What went wrong? Patriarch John Knight’s eldest son was killed in World War II, and another son died in 1958. By 1969 John (known as “Jack”) was 75 and concerned about inheritance taxes and succession. Going public seemed the best solution. But Jack Knight neglected to set up a two-tier stock plan to preserve voting power for the founding family, as the Sulzbergers and Grahams have done so effectively at the New York Times and Washington Post, respectively. Instead he seems to have vaguely staked his hopes on his grandson, John S. Knight III, a Harvard and Oxford graduate with a passionate interest in continuing the family’s control in order to avoid what he called faceless management by committee. But in the process of being groomed for the succession, John S. Knight III was murdered in his Philadelphia apartment in 1975 at the age of 30.

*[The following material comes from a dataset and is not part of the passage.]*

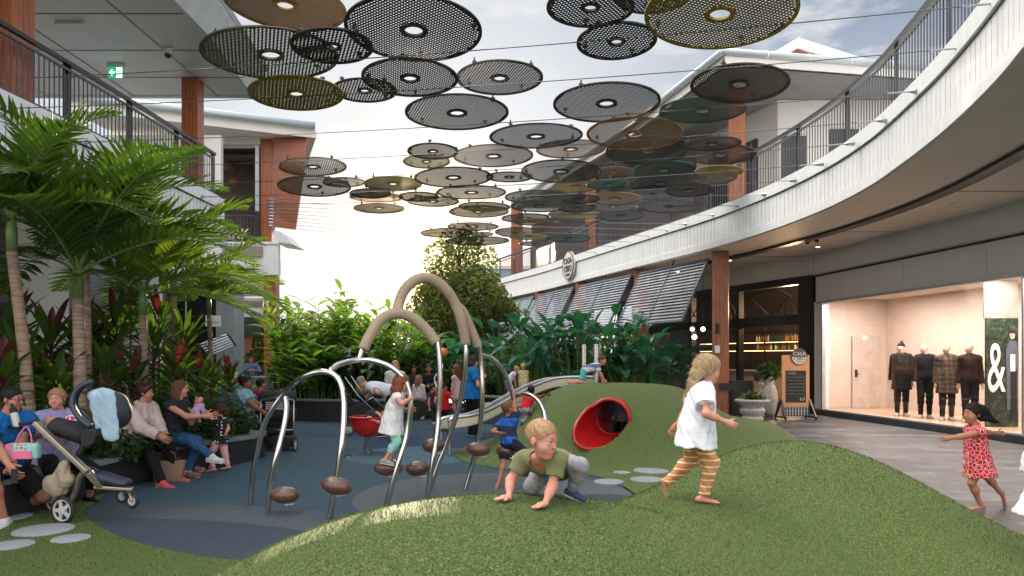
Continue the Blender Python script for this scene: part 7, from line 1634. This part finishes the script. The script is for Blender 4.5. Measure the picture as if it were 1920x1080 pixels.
# --- child climbing the far mound
gm = hit(985, 790); hd_ = gm.y
person('small child in red shirt and grey trousers climbing the far mound', .92, 'child', on(983, 768, hd_+.05), 40, lean=38, hyaw=20, hair=('short', blk), tone='dark', top=((.50, .012, .018), 'short'), bottom=((.30, .31, .35), 'long'), shoes=(.08, .09, .12), res=.009, LF=ground_at(gm.x-.06, gm.y, .04), RF=ground_at(gm.x+.10, gm.y+.05, .04), LH=ground_at(gm.x+.28, gm.y+.45, .03), RH=ground_at(gm.x+.42, gm.y+.25, .03))
person('blond child in pale blue clothes bending forward on the far planter wall', 1.0, 'child', V3(((953-960)*18.9/F, 18.9, .5+.43)), 70, lean=32, hyaw=90, hpitch=35, hair=('short', (.42, .28, .12)), top=((.50, .54, .70), 'cap'), bottom=((.18, .25, .50), 'short'), shoes=None, res=.012)
person('blonde girl in pale yellow top and light skirt standing on the far planter wall', 1.0, 'child', V3(((981-960)*18.9/F, 18.9, .5+.44)), 5, hair=('pony', (.45, .30, .13)), top=((.58, .56, .30), 'cap'), dress=(.11, .11), bottom=((.40, .48, .56), 'short'), shoes=None, res=.012)
ck = V3((W(1100, 700, 12.6).x, 12.6, turf_h(W(1100, 700, 12.6).x, 12.6)+.012))
person('child in striped blue shirt and turquoise shorts crawling on top of the far mound', .95, 'child', ck+V3((-.02, .25, .22)), 100, lean=70, hyaw=110, hpitch=15, hair=('short', brown), top=(pattern('blue_striped_cotton', (.60, .62, .66), (.10, .16, .30), 'stripes', 45, .1), 'short'), bottom=((.08, .42, .42), 'short'), shoes=None, res=.009,
    LF=ck+V3((-.28, .3, .03)), RF=ck+V3((-.28, .15, .03)), LH=ground_at(ck.x+.32, ck.y+.32, .03), RH=ground_at(ck.x+.34, ck.y+.12, .03), kneeL=V3((1, 0, -.5)), kneeR=V3((1, 0, -.5)))
tc_ = TUN_C+TUN_AX*.95
person('child with black shoes lying inside the red tunnel', .95, 'child', tc_+V3((.02, 0, -.20)), 199, lean=-35, hyaw=199, hair=('short', blk), top=((.30, .33, .42), 'long'), bottom=((.015, .015, .02), 'long'), shoes=(.012, .012, .014), res=.009, LF=TUN_C+TUN_AX*.45+V3((.10, 0, -.20)), RF=TUN_C+TUN_AX*.55+V3((-.03, 0, -.22)), toeL=V3((.1, -.3, 1)), toeR=V3((-.1, -.3, 1)), kneeL=V3((0, -.3, 1)), kneeR=V3((0, -.3, 1)), LH=tc_+V3((.15, -.1, -.1)), RH=tc_+V3((-.15, -.1, -.1)))
# --- mannequins in the shop window
mq = [((1690, 780), 636, 'mannequin in long black coat and black beanie in the shop window', dict(hair=('beanie', blk), top=((.014, .012, .012), 'long', .008, .17), bottom=((.012, .012, .014), 'long')), -100),
      ((1734, 784), 637, 'bald mannequin in black bomber jacket with open collar', dict(hair=('none', blk), top=((.016, .015, .022), 'long', .006), bottom=((.012, .012, .014), 'long')), -110),
      ((1775, 788), 637, 'bald mannequin in long brown plaid coat over dark turtleneck', dict(hair=('none', blk), top=(pattern('plaid_wool', (.07, .045, .032), (.17, .12, .085), 'plaid', 60, .5), 'long', .010, .18), bottom=((.012, .012, .014), 'long')), -115),
      ((1818, 792), 636, 'bald mannequin in brown turtleneck sweater and navy trousers', dict(hair=('none', blk), top=((.055, .028, .026), 'long', .002), bottom=((.022, .018, .035), 'long')), -110)]
for (px, fy), ty, lb, kw, yw in mq:
    d = (CH-.16)*F/(fy-670); H = (fy-ty)*d/F*.99; x = (px-960)*d/F
    m_ = person(lb, H*.97, 'slim', V3((x, d, .16+.515*H)), 180+ (30 if False else 25), hyaw=-118, tone='mannequin', shoes=(.6, .57, .52), res=.011, fat=1.0, name='mannequin', cat='mannequin', group='mannequins in the shop window', noise=.0015, **kw)
    if 'turtleneck' in lb or 'coat and' in lb:
        q = MB(); q.tube([m_['neck']-m_['up']*.02, m_['neck']+m_['up']*.06], [.066, .060], 14); q.build('collar', cloth((.03, .018, .018)), m_['t'], smooth=True)

# ============================================================= STROLLERS AND BAGS
M_['tyre'] = mat('black_rubber', (.018, .018, .018), .7); M_['silver'] = mat('champagne_frame', (.36, .31, .25), .3, .7, var=.05); M_['wheelp'] = mat('pale_wheel_plastic', (.55, .54, .52), .4)
M_['canvas'] = mat('black_canvas', (.016, .016, .02), .8, var=.2, bump=.2); M_['bluecloth'] = mat('pale_blue_muslin', (.33, .46, .56), .9, var=.08, bump=.3, bscale=90)
def wheel(p, r_, parent, axis, spokes=5, nm='wheel'):
    M = Matrix.Translation(p) @ V3(axis).to_track_quat('Z', 'Y').to_matrix().to_4x4()
    w = MB(M); w.tube([((r_-.016)*math.cos(a), (r_-.016)*math.sin(a), 0) for a in np.linspace(0, 2*math.pi, 33)[:-1]], .017, 8, closed=True); w = w.build(nm, M_['tyre'], parent, smooth=True)
    q = MB(M); q.tube([((r_-.038)*math.cos(a), (r_-.038)*math.sin(a), 0) for a in np.linspace(0, 2*math.pi, 33)[:-1]], .010, 6, closed=True)
    for k in range(spokes): a = 2*math.pi*k/spokes; q.obox((.01*math.cos(a), .01*math.sin(a), 0), ((r_-.035)*math.cos(a), (r_-.035)*math.sin(a), 0), .030*(r_/.12), .012, up=(0, 0, 1))
    q.lathe([(0, -.02), (.035*(r_/.12), -.015), (.035*(r_/.12), .02), (0, .028)], 16); q.build('rim', M_['wheelp'], w)
s1_ = thing('stroller', 'beige framed stroller with raised baby seat in front of the woman with a baby', 'stroller', WZ(150, 975, 0))
dS = 6.85
ax_ = V3((.25, 1, 0)).normalized()
P_ = lambda px, py, dd=0: W(px, py, dS+dd)
wheel(P_(117, 957), .137, s1_, ax_); wheel(P_(103, 940, .50), .137, s1_, ax_); wheel(P_(248, 939, .16), .075, s1_, ax_, 5); wheel(P_(229, 930, .30), .075, s1_, ax_, 5)
q = MB(); q.obox(P_(66, 792), P_(165, 885), .05, .075, up=(0, 1, 0)); q.obox(P_(165, 885), P_(190, 912, .1), .055, .075, up=(0, 1, 0)); q.build('main_beam', M_['silver'], s1_, bevel=.012)
q = MB(); q.tube(catmull([P_(160, 883), P_(148, 898, .05), P_(140, 925, .1), P_(122, 955, .1)], 5), .028, 10); q.tube(catmull([P_(160, 883, .1), P_(140, 905, .3), P_(108, 938, .45)], 5), .024, 10); q.build('rear_fork', M_['silver'], s1_, smooth=True)
q = MB(); q.obox(P_(178, 912, .1), P_(250, 917, .18), .10, .035); q.obox(P_(240, 918, .18), P_(247, 940, .12), .02, .03); q.obox(P_(240, 918, .22), P_(232, 930, .28), .02, .03); q.build('front_fork', M_['silver'], s1_, bevel=.01)
q = MB(); q.tube([P_(120, 955), P_(103, 940, .50)], .014, 8); q.build('axle', M_['black'], s1_)
q = MB(); q.tube(catmull([P_(66, 790), P_(50, 793, -.02), P_(18, 799, .05), P_(14, 801, .2), P_(30, 797, .42), P_(62, 790, .45), P_(72, 790, .25), P_(66, 790)], 4), .020, 8); q.build('handlebar', M_['canvas'], s1_, smooth=True)
q = MB(); q.lathe([(.045, 0), (.05, .03), (.042, .035), (0, .035)], 16, P_(33, 806)); q.build('cup_holder', M_['black'], s1_)
q = SD(.007); q.cap(P_(192, 893, .14), P_(236, 908, .18), .055, .06, .03, sq=(V3((0, 1, 0)), 1.5)); q.cap(P_(165, 880, .12), P_(200, 900, .15), .035, .05, .03, sq=(V3((0, 1, 0)), 1.6)); q.plane((0, 0, -1), P_(190, 913)); q.build('footrest_bag', mat('navy_fabric', (.015, .022, .045), .5), s1_)
# seat shell, carry handle and seat adapter
q = SD(.008); q.cap(P_(112, 800, .15), P_(160, 812, .2), .09, .11, .03, sq=(V3((0, 1, 0)), 1.5)); q.cap(P_(100, 805, .15), P_(112, 795, .15), .05, .06, .03); q.cap(P_(118, 782, .2), P_(158, 792, .25), .05, .07, .02, sub=True); q.build('baby_seat', M_['canvas'], s1_)
q = MB(); q.tube(catmull([P_(170, 800, .02), P_(150, 785, .02), P_(136, 760, .03), P_(140, 738, .05), P_(155, 722, .08), P_(172, 717, .12)], 6), [.028]*31, 10)
q.tube(catmull([P_(176, 798, .42), P_(158, 783, .42), P_(143, 758, .42), P_(146, 738, .4), P_(158, 724, .36), P_(172, 717, .3)], 6), [.024]*31, 10); q.tube([P_(172, 717, .12), P_(172, 717, .3)], .028, 10); q.build('carry_handle', mat('blue_black_plastic', (.02, .025, .05), .3), s1_, smooth=True)
q = MB(); c_ = P_(163, 822, .0); q.extr([c_+V3((x, 0, z)) for x, z in ((-.07, .06), (-.03, .09), (.05, .08), (.085, .02), (.06, -.05), (.0, -.09), (-.06, -.06))], (0, .05, 0)); q.build('seat_joint', M_['canvas'], s1_, bevel=.01)
q = MB(); q.tube([P_(160, 830, .1), P_(140, 862, .1), P_(128, 846, .1)], .03, 8); q.build('seat_mount', M_['canvas'], s1_, smooth=True)
q = SD(.008); q.ell(P_(222, 775, .25), (.12, .15, .15), None, .02); q.ell(P_(205, 752, .25), (.17, .15, .10), None, .04); q.cap(P_(178, 810, .2), P_(205, 815, .22), .06, .06, .03); q.build('hood', mat('dark_grey_mesh', (.028, .032, .042), .7), s1_)
b_ = SD(.0065); b_.ell(P_(192, 742, .20), (.125, .14, .075), None, .03); b_.cap(P_(200, 745, .06), P_(214, 820, .05), .075, .035, .05, sq=(V3((0, 1, 0)), .5)); b_.cap(P_(180, 755, .08), P_(184, 800, .06), .06, .03, .05, sq=(V3((0, 1, 0)), .5)); b_.cap(P_(200, 745, .06), P_(206, 812, .04), .08, .075, .05, sq=(V3((0, 1, 0)), .3)); b_.noise = (.0045, 45, 1.0)
bc = thing('muslin_cloth', 'pale blue muslin cloth draped over the stroller hood', 'cloth', P_(195, 800)); b_.build('cloth', M_['bluecloth'], bc)
bg_ = thing('beige_bag', 'soft beige canvas bag hanging below the stroller beam', 'bag', P_(110, 920))
q = SD(.007); q.cap(P_(122, 870, .02), P_(108, 912, .04), .045, .105, .03, sq=(V3((0, 1, 0)), .8)); q.cap(P_(95, 905, .04), P_(128, 900, .03), .07, .06, .05); q.noise = (.0035, 50, 2.0); q.build('bag_body', mat('beige_canvas', (.34, .28, .20), .9, var=.08, bump=.3), bg_)
q = MB(); q.tube([P_(120, 878, .0), P_(128, 860, .0), P_(126, 870, .05)], .006, 6); q.tube([P_(104, 880, -.04), P_(112, 918, -.07)], .004, 5); q.build('strap', mat('beige_strap', (.26, .21, .15), .9), bg_)
pk = thing('pink_floral_bag', 'pink and mint floral cooler bag hanging from the stroller handlebar', 'bag', P_(45, 862))
q = MB(Matrix.Translation(P_(44, 861, -.06)) @ Matrix.Rotation(R(8), 4, 'Z')); q.box(-.145, .145, -.05, .06, 0, .155); q.build('bag_body', pattern('mint_floral', (.24, .55, .48), (.55, .10, .16), 'dots', 26, .35), pk, bevel=.03)
q = MB(Matrix.Translation(P_(44, 861, -.06)) @ Matrix.Rotation(R(8), 4, 'Z')); q.box(-.085, .10, -.062, -.051, .01, .085); q.box(-.151, -.146, -.03, .04, .02, .13); q.box(-.13, -.07, -.058, -.0505, .09, .15); q.build('pink_panel', mat('pink_fabric', (.68, .14, .28), .8), pk, bevel=.004)
q = MB(); q.tube(catmull([P_(28, 833, -.06), P_(36, 815, -.06), P_(50, 800, -.02), P_(58, 815, -.04), P_(60, 833, -.06)], 4), .007, 6); q.build('strap', mat('pink_strap', (.55, .16, .30), .8), pk)
bt = thing('sipper_bottle', 'clear sipper bottle with dark lid and yellow stripes on the stroller handlebar', 'bottle', P_(33, 803))
Mb = Matrix.Translation(P_(33, 801)) @ Matrix.Rotation(R(-14), 4, 'Y')
q = MB(Mb); q.lathe([(.032, 0), (.034, .02), (.033, .13), (.028, .145)], 16); q.build('bottle_body', mat('clear_striped_plastic', (.42, .36, .24), .2, col2=(.55, .55, .58), scale=30, stretch=(8, 8, .2)), bt, smooth='auto')
q = MB(Mb); q.lathe([(.030, .146), (.031, .185), (.012, .20), (.012, .235), (0, .24)], 16); q.build('lid', M_['canvas'], bt, smooth='auto')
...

The moral? There’s no magic formula for family business survival, because no one can control the future. And public capital markets, like everything else in this world, can be your friend or your foe, depending upon how and when you turn to them.

Marshall Field V, the Chicago department-store-heir-turned-newspaper-publisher-turned-real-estate-developer, once explained his guiding credo: “The only real tradition in my family is that each successive generation shouldn’t blow it. If you can leave the family fortune a little bigger than you found it, well, that’s what counts.” Which is probably as much as any generation can hope for.